# Challenge
Which lines come from the start of the records through the line that holds "R = math.radians"? Write them out word for word.

(Items listed in a dataset)
* begin *

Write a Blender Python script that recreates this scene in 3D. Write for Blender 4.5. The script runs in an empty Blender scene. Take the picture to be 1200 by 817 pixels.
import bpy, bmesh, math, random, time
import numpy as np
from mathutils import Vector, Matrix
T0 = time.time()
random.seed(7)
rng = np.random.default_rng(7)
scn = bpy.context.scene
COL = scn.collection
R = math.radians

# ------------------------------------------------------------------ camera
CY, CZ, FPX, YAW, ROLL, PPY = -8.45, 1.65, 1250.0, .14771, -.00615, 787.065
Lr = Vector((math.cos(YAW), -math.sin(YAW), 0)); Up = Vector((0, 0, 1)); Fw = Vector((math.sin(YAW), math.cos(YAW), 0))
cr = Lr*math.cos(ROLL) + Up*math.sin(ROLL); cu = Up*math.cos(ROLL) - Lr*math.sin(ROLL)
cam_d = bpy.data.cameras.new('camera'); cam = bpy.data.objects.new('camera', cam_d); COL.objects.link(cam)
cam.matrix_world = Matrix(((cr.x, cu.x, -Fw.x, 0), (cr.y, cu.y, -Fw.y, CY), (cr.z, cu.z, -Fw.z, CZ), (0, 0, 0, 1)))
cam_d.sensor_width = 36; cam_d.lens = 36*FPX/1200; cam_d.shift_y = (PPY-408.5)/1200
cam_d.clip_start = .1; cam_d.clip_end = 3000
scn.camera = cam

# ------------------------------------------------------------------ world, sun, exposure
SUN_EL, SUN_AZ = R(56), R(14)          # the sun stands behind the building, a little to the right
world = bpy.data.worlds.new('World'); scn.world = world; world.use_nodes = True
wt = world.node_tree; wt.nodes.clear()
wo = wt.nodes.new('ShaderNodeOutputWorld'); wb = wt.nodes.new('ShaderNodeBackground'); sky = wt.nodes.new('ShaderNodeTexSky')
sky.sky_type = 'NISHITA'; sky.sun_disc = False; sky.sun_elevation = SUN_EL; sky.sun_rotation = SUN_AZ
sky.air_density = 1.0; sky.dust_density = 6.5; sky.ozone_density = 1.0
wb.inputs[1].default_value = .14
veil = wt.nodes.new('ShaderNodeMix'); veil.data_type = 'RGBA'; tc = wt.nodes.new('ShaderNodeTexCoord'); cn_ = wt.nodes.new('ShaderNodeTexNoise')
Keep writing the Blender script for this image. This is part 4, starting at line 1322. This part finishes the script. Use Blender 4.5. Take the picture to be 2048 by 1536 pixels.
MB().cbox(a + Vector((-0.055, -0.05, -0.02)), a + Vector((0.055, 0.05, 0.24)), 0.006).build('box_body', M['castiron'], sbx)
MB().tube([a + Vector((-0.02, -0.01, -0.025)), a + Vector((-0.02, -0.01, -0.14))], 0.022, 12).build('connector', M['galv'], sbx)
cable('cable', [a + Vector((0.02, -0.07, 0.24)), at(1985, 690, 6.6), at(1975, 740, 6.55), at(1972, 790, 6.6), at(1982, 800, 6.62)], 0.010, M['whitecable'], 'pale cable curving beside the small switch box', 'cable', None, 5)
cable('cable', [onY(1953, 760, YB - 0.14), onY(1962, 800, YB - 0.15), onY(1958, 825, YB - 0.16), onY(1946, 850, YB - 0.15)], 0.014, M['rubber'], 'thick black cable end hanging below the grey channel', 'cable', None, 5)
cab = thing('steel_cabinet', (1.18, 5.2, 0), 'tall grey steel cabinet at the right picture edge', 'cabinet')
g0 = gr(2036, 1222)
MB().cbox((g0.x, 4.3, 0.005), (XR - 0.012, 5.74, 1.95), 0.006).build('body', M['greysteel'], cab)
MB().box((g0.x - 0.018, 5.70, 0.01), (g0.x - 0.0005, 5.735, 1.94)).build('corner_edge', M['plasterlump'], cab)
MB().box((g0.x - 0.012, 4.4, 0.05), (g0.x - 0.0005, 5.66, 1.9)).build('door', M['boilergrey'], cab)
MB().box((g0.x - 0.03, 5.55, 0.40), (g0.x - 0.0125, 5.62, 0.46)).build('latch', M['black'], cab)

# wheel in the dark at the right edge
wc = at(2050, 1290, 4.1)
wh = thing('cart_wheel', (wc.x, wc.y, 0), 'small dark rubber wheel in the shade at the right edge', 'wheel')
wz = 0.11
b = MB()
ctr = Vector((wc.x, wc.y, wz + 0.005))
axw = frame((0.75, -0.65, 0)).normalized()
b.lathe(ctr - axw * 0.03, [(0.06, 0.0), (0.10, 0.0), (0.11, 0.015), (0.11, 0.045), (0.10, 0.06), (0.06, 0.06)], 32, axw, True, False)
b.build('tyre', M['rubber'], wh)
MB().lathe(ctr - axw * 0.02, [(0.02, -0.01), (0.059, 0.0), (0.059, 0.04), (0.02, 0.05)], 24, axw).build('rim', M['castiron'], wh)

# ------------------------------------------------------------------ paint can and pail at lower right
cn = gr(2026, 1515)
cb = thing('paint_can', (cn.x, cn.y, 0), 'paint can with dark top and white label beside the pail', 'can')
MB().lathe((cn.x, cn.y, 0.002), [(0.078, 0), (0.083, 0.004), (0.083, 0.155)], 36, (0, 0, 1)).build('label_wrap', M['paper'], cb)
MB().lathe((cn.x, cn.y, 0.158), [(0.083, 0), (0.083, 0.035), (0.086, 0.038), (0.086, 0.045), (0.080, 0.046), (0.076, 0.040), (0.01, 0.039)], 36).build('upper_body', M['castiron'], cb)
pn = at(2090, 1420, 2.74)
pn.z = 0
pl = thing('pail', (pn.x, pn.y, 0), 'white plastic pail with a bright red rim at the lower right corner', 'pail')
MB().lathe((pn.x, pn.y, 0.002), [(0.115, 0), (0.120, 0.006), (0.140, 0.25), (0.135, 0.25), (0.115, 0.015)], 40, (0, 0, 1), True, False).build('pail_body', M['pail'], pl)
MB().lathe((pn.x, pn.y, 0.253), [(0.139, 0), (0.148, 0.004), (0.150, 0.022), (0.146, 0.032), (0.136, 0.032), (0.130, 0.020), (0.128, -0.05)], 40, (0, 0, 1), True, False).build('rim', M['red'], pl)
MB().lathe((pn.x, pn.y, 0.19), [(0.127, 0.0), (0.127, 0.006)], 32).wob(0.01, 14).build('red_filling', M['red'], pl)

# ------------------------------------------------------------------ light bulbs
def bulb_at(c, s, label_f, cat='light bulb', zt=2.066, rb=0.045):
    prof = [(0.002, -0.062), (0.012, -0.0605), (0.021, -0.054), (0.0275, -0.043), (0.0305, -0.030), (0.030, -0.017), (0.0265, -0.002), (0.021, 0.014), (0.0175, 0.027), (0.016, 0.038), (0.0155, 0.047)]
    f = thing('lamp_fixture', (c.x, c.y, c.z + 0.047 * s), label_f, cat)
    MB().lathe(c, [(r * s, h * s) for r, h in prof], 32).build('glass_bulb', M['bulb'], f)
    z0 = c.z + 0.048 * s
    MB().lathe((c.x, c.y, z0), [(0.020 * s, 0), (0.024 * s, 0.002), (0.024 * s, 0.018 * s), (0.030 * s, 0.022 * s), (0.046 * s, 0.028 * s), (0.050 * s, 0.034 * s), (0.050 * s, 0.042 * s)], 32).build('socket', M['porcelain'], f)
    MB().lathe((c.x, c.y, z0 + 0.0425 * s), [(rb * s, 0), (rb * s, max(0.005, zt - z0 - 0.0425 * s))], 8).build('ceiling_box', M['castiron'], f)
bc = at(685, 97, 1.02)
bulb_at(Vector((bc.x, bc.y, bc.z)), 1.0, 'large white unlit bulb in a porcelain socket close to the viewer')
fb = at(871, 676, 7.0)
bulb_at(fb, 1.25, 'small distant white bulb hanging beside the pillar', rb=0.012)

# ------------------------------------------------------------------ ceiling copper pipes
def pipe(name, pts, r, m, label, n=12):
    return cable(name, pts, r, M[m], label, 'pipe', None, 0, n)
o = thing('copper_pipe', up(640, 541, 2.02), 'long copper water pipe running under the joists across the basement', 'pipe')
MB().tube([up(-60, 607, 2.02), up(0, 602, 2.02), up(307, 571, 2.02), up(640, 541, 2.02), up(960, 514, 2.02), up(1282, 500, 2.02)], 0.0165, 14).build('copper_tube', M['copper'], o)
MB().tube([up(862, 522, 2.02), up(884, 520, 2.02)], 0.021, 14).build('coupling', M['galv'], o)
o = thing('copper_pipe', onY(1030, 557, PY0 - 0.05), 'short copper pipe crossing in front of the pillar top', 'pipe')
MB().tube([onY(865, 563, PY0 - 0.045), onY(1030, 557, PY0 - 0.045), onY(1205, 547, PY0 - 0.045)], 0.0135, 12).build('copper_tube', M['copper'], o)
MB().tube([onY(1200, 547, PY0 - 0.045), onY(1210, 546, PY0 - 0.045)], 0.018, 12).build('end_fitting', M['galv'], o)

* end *

# Complete output
Write a Blender Python script that recreates this scene in 3D. Write for Blender 4.5. The script runs in an empty Blender scene. Take the picture to be 1200 by 817 pixels.
import bpy, bmesh, math, random, time
import numpy as np
from mathutils import Vector, Matrix
T0 = time.time()
random.seed(7)
rng = np.random.default_rng(7)
scn = bpy.context.scene
COL = scn.collection
R = math.radians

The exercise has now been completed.